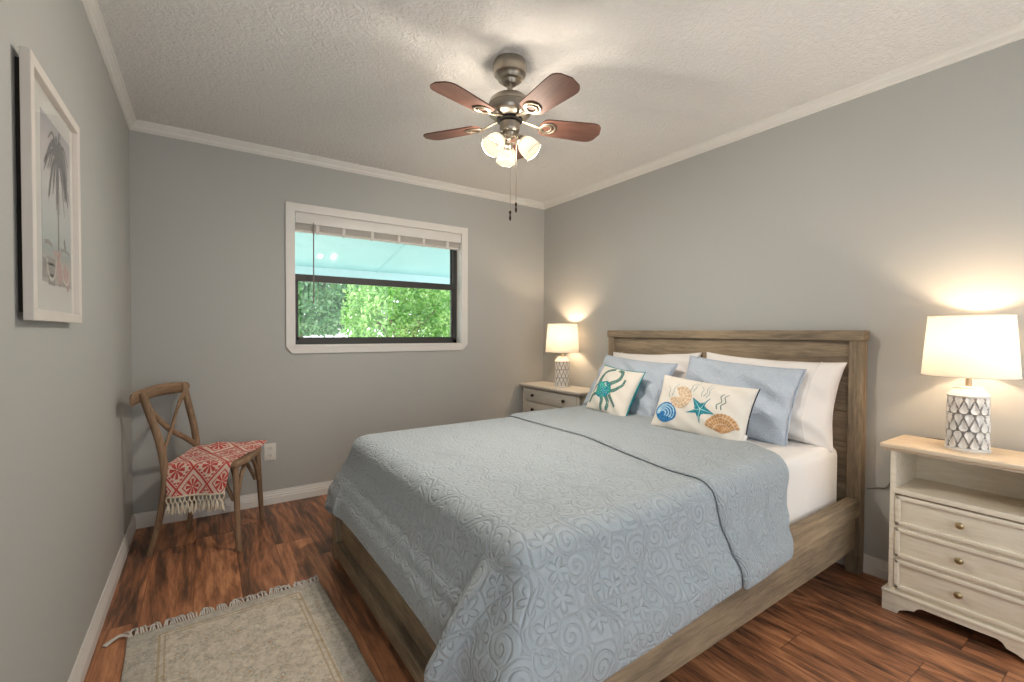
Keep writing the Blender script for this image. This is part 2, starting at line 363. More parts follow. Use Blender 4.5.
class MB:
    """collects boxes, lathes, tubes and prisms into one mesh"""
    def __init__(s): s.b = bmesh.new()
    def box(s, lo, hi, bev=0.0, mat=None, seg=2):
        lo = Vector(lo); hi = Vector(hi)
        r = bmesh.ops.create_cube(s.b, size=1.0)
        vs = r['verts']; c = (lo+hi)/2; d = hi-lo
        for v in vs: v.co = Vector((v.co.x*d.x, v.co.y*d.y, v.co.z*d.z))+c
        if bev > 0:
            es = list({e for v in vs for e in v.link_edges})
            rr = bmesh.ops.bevel(s.b, geom=es, offset=bev, segments=seg, profile=.6, affect='EDGES')
            vs = list({v for f in rr['faces'] for v in f.verts} | {v for v in vs if v.is_valid})
        if mat is not None: bmesh.ops.transform(s.b, matrix=mat, verts=vs)
        return s
    def quads(s, V, F):
        vs = [s.b.verts.new(v) for v in V]
        for f in F:
            try: s.b.faces.new([vs[i] for i in f])
            except ValueError: pass
        return s
    def lathe(s, prof, seg=40, c=(0, 0, 0), mat=None, cap=True):
        """profile of (r, z) from bottom to top"""
        V = []; F = []; n = len(prof)
        for r, z in prof:
            for k in range(seg):
                a = 2*math.pi*k/seg; V.append(Vector((r*math.cos(a), r*math.sin(a), z)))
        for i in range(n-1):
            for k in range(seg):
                k2 = (k+1) % seg; F.append((i*seg+k, i*seg+k2, (i+1)*seg+k2, (i+1)*seg+k))
        if cap: F.append(tuple(range(seg))[::-1]); F.append(tuple((n-1)*seg+k for k in range(seg)))
        M = (mat if mat is not None else Matrix.Identity(4)); C = Vector(c)
        return s.quads([(M @ v)+C for v in V], F)
    def tube(s, pts, rad, seg=10, flat=None, cap=True, upv=(0, 0, 1)):
        """sweep along points; flat=(a,b) gives an elliptic/flat section; rad may be a list"""
        P = [Vector(p) for p in pts]; n = len(P); V = []; F = []
        U = Vector(upv)
        for i, p in enumerate(P):
            t = (P[min(i+1, n-1)]-P[max(i-1, 0)]).normalized()
            a = U-t*U.dot(t)
            if a.length < 1e-4: a = Vector((1, 0, 0))-t*t.x
            a.normalize(); b = t.cross(a)
            r = rad[i] if isinstance(rad, (list, tuple)) else rad
            ra, rb = (r, r) if flat is None else (r*flat[0], r*flat[1])
            for k in range(seg):
                th = 2*math.pi*(k+.5)/seg
                V.append(p+a*(ra*math.cos(th))+b*(rb*math.sin(th)))
        for i in range(n-1):
            for k in range(seg):
                k2 = (k+1) % seg; F.append((i*seg+k, i*seg+k2, (i+1)*seg+k2, (i+1)*seg+k))
        if cap: F.append(tuple(range(seg))[::-1]); F.append(tuple((n-1)*seg+k for k in range(seg)))
        return s.quads(V, F)
    def prism(s, poly, axis, a, b):
        """extrude a 2D polygon along an axis from a to b; poly in the two other axes (cyclic order)"""
        def P(q, h):
            v = [0, 0, 0]; v[axis] = h; v[(axis+1) % 3] = q[0]; v[(axis+2) % 3] = q[1]; return tuple(v)
        n = len(poly); V = [P(q, a) for q in poly]+[P(q, b) for q in poly]
        F = [(i, (i+1) % n, n+(i+1) % n, n+i) for i in range(n)]+[tuple(range(n))[::-1], tuple(range(n, 2*n))]
        return s.quads(V, F)
    def build(s, name, mat, parent=None, smooth=None, sub=0):
        bmesh.ops.recalc_face_normals(s.b, faces=s.b.faces)
        me = bpy.data.meshes.new(name); s.b.to_mesh(me); s.b.free()
        me.materials.append(mat)
        if smooth is not None:
            for p in me.polygons: p.use_smooth = True
            try: me.set_sharp_from_angle(angle=math.radians(smooth))
            except Exception: pass
        o = bpy.data.objects.new(name, me); COL.objects.link(o)
        if parent: o.parent = parent
        if sub:
            md = o.modifiers.new('sub', 'SUBSURF'); md.levels = sub; md.render_levels = sub
        return o
def struct(o):
    o['kind'] = 'structure'; return o
def spline(P, n):
    """Catmull-Rom through points"""
    P = [Vector(p) for p in P]; Q = [P[0]*2-P[1]]+P+[P[-1]*2-P[-2]]; out = []
    for i in range(1, len(Q)-2):
        for k in range(n):
            t = k/n; a, b, c, d = Q[i-1], Q[i], Q[i+1], Q[i+2]
            out.append(.5*((2*b)+(c-a)*t+(2*a-5*b+4*c-d)*t*t+(3*b-a-3*c+d)*t**3))
    out.append(P[-1]); return out

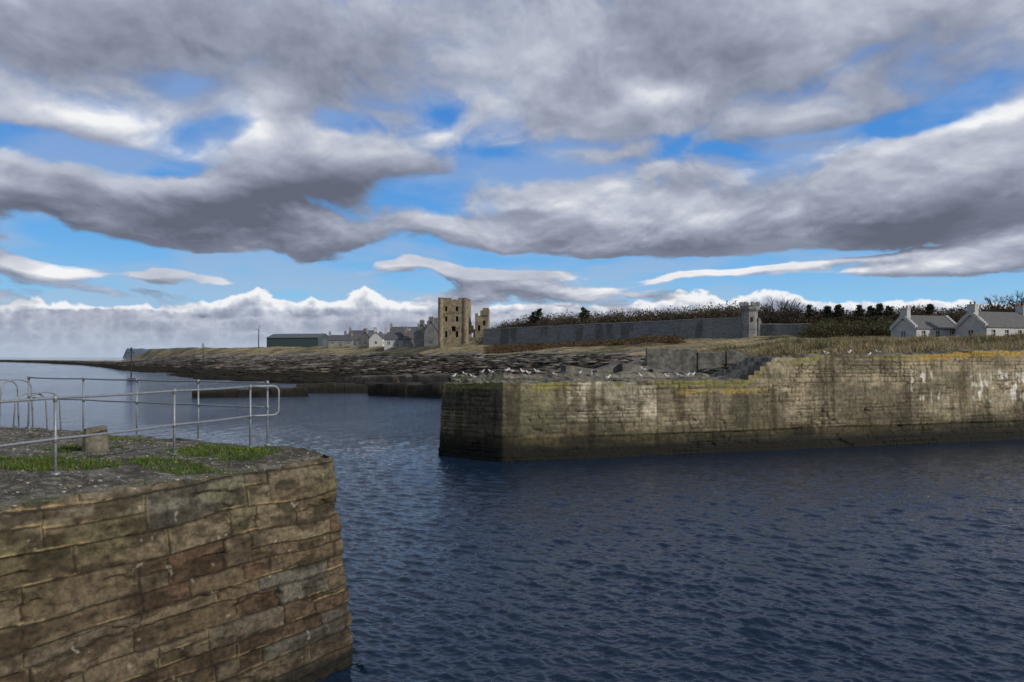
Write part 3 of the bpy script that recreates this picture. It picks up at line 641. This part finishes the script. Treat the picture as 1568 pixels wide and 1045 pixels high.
# ================================================================ HOUSES
def house(name,loc,L,Wd,eave,ridge,rz,wall,roof,chim=(1,1),crow=False,wins=3,dormer=False):
    e=empty(name,loc,rz);mb=MB();h=Wd/2
    xs=[-L/2];cell=L/wins
    for i in range(wins):
        c=-L/2+cell*(i+.5);xs+=[c-.5,c+.5]
    xs.append(L/2)
    door=wins//2
    mb.panel(xs,[-3,0.05,.9,2.1,eave],lambda i,k: not(i%2==1 and (k==2 or (k==1 and (i//2)==door))),-h,-h+.3)
    mb.box(-L/2,L/2,h-.3,h,-3,eave)
    for sx in (-1,1):
        x0=sx*L/2;x1=x0-sx*.3
        a,b=min(x0,x1),max(x0,x1)
        pr=[(-h+.3,-3),(h-.3,-3),(h-.3,eave+.3*(ridge-eave)/h),(0,ridge-.02),(-h+.3,eave+.3*(ridge-eave)/h)]
        vs=[(a,y,z) for y,z in pr]+[(b,y,z) for y,z in pr];n=5
        mb.add(vs,[tuple(range(n))[::-1],tuple(range(n,2*n))]+[(i,(i+1)%n,n+(i+1)%n,n+i) for i in range(n)])
    mb.obj('walls',[wall],parent=e)
    mb=MB();t=.18;o=.25
    sl=(ridge-eave)/h
    for sy in (-1,1):
        y0=sy*(h+o);z0=eave-o*sl
        vs=[(-L/2-.1,y0,z0+.02),(L/2+.1,y0,z0+.02),(L/2+.1,0,ridge+.02),(-L/2-.1,0,ridge+.02)]
        vs+=[(x,y,z+t) for x,y,z in vs]
        f=[(0,1,2,3),(7,6,5,4),(0,4,5,1),(1,5,6,2),(2,6,7,3),(3,7,4,0)]
        mb.add(vs,f if sy>0 else [q[::-1] for q in f])
    mb.obj('roof',[roof],parent=e)
    mb=MB()
    for i in range(wins):
        c=-L/2+cell*(i+.5);z0=0.05 if i==door else .9
        mb.box(c-.5,c+.5,-h+.16,-h+.2,z0,2.1,0)
        mb.box(c-.04,c+.04,-h+.12,-h+.158,z0,2.1,1)
        mb.box(c-.5,c+.5,-h+.12,-h+.158,1.46,1.54,1);mb.box(c-.58,c+.58,-h-.06,-h-.003,z0-.12,z0-.01,1)
    mb.box(-L/2-.035,-L/2-.006,-.45,.45,1.0,2.1,0);mb.box(-L/2-.05,-L/2-.038,-.05,.05,1.0,2.1,1)
    mb.obj('windows_and_door',[M_glass,M_white2],parent=e)
    mb=MB()
    for s,f in zip((-1,1),chim):
        if not f: continue
        x=s*(L/2-.45);mb.box(x-.45,x+.45,-.8,.8,ridge-.9,ridge+1.3,0);mb.box(x-.52,x+.52,-.87,.87,ridge+1.3,ridge+1.48,0)
        for q in (-.4,.4): mb.tube([(x,q,ridge+1.47),(x,q,ridge+1.95)],.16,8,1)
    if crow:
        for s in (-1,1):
            nst=8
            for i in range(nst):
                y=h-(i+.5)*h/nst;z=eave+(i+.5)*(ridge-eave)/nst
                for sy in (-1,1): mb.box(s*L/2-.3,s*L/2+.3,sy*y-h/nst/2,sy*y+h/nst/2-.004,z-.4,z+.45,0)
    if mb.v: mb.obj('chimneys_and_gable_steps',[wall,M_pot],parent=e)
    return e
def hz_(px,Y,py): p=W(px,Y,py);return (p[0],p[1],p[2])
R20=math.radians
house('white_cottage',hz_(1416,143,525),10.8,5.8,2.6,5.0,R20(20),M_white,M_slateL,(1,0),True,3)
house('white_cottage',hz_(1527,139,524),13.5,6.2,2.7,5.4,R20(20),M_white,M_slateL,(1,1),True,4)
for px,Y,py,L,w,ea,ri,rz,wl,rf,ch in ((522,350,531,11,6,2.8,5.2,8,M_grey,M_slate,(1,1)),(546,365,530,12,6,3,5.6,-5,M_grey,M_slateL,(1,1)),
    (566,330,531,8,6.5,3.2,6.2,70,M_grey,M_slate,(1,0)),(580,315,531,7,6,3.2,6.0,80,M_white2,M_slate,(1,0)),(555,400,524,14,6,3,6,0,M_grey,M_slate,(1,1)),(620,335,524,13,6,3.4,6.6,5,M_grey,M_slate,(1,1)),
    (609,290,532,10,6,2.9,5.6,6,M_white,M_slate,(1,1)),(636,287,532,8,6,3.2,6.2,-4,M_grey,M_slateL,(1,1)),(652,275,531,8,6,4.6,8.0,75,M_grey,M_slate,(1,1)),
    (664,268,531,7,5,5.2,8.9,80,M_grey,M_slate,(1,1)),(596,345,531,9,6,2.8,5.2,0,M_grey,M_slate,(1,1))):
    house('village_house',hz_(px,Y,py),L,w,ea,ri,R20(rz),wl,rf,ch)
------
__Exercise instructions__
State how many lines of the listing above include the word "part". Give nothing but the number.

__Exercise output__
2